The robust US auto market encouraged dealerships to add 13,000 jobs, about a third of the total retail sector gains.

Construction added 6,000 jobs after none in June, while manufacturing bounced higher, by 15,000 jobs, after months of tepid gains.

Still, falling oil and other commodity prices continued to take a toll on employment in mining, which lost 5,000 jobs in July. Since the recent peak last December the sector has shed 78,000 jobs.

The average workweek ticked higher and the hourly wage, closely watched by the Fed for signs of tightening slack in the jobs market, edged up 0.2 percent to $24.99 after being flat in June.

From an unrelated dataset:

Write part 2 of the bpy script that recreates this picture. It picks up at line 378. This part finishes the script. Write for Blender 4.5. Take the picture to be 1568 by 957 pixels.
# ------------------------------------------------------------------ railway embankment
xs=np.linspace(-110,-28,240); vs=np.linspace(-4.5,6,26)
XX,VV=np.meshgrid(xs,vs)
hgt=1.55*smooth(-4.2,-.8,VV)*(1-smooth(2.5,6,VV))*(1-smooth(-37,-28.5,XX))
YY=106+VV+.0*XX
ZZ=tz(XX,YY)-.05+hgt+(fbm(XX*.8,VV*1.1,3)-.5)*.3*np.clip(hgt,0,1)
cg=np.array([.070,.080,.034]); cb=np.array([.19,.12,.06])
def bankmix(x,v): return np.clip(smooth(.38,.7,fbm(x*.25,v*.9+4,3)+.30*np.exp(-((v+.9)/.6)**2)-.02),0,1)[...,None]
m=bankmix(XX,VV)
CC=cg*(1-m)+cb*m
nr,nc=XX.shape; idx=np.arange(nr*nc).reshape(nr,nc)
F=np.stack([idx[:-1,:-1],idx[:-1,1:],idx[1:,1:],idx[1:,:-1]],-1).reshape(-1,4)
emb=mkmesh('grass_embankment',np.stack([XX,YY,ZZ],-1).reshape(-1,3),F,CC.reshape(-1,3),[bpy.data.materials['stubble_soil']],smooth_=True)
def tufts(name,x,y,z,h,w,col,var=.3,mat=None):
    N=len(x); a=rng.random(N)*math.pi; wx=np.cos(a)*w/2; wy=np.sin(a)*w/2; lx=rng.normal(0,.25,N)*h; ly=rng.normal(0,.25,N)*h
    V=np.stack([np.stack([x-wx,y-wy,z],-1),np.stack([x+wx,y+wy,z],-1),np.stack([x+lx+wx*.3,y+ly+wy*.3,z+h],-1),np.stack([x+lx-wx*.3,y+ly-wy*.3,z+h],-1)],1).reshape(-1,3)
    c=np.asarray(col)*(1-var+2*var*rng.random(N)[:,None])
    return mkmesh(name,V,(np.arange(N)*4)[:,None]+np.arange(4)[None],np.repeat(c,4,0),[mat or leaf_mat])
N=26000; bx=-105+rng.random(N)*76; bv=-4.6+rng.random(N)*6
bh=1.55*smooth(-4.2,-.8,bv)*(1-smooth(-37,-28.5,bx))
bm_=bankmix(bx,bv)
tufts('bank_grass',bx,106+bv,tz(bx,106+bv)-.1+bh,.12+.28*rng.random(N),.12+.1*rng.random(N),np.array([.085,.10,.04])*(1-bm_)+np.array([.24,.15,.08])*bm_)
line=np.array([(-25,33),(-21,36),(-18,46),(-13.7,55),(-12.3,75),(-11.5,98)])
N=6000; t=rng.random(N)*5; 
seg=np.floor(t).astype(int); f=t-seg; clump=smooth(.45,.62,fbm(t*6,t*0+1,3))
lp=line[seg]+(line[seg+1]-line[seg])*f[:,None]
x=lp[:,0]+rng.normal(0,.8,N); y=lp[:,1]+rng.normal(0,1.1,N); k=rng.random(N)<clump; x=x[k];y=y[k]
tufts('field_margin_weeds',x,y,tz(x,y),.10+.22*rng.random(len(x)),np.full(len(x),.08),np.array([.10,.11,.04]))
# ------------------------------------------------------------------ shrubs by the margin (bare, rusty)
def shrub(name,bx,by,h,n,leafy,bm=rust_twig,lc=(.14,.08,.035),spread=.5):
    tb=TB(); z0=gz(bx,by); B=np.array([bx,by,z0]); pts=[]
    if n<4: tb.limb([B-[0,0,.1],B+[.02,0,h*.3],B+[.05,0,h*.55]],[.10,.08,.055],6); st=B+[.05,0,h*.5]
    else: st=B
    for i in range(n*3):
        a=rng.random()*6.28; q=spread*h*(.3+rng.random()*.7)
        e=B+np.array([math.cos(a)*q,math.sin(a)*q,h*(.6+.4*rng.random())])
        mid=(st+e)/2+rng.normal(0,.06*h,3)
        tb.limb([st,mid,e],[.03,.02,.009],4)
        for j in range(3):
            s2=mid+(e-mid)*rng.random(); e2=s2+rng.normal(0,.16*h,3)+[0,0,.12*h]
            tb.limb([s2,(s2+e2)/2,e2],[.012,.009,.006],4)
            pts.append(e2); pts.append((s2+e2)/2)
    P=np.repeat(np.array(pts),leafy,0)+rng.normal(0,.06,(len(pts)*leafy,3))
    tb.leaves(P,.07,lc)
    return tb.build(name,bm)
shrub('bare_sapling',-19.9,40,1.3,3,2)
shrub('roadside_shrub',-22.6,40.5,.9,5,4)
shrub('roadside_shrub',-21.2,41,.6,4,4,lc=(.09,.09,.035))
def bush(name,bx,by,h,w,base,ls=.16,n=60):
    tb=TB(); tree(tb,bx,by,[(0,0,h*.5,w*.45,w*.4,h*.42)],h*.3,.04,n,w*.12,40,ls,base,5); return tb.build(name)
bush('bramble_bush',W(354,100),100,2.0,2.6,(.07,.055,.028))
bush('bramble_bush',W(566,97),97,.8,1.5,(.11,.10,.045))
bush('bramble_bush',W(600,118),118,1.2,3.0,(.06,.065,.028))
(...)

Year-on-year, wages were up 2.1 percent.

"Yearly earnings growth has been unable to break above 2.3 percent in the post-recession economy, a sign labor market slack may be greater than indicated by the unemployment rate," said Jay Morelock of FTN Financial.

The number of long-term unemployed -- those out of a job for at least 27 weeks -- barely budged at 2.2 million, and represented nearly 27 percent of the jobless.

The labor force participation rate was unchanged at 62.6 percent, the lowest level since 1977.

And those employed only part-time who wanted full-time jobs was little changed at 6.3 million.

Fed policymakers still have the August jobs report to digest just days before the September 16 to 17 FOMC meeting.

Fed Chair Janet Yellen has said the rate hike was likely in 2015, and the September meeting is one of three before the year ends.

"A labor force participation rate that remains at a 38-year low and wage gains that could be signaling more slack in the labor market don't make a September rate hike a slam dunk," said Nariman Behravesh, chief economist at IHS.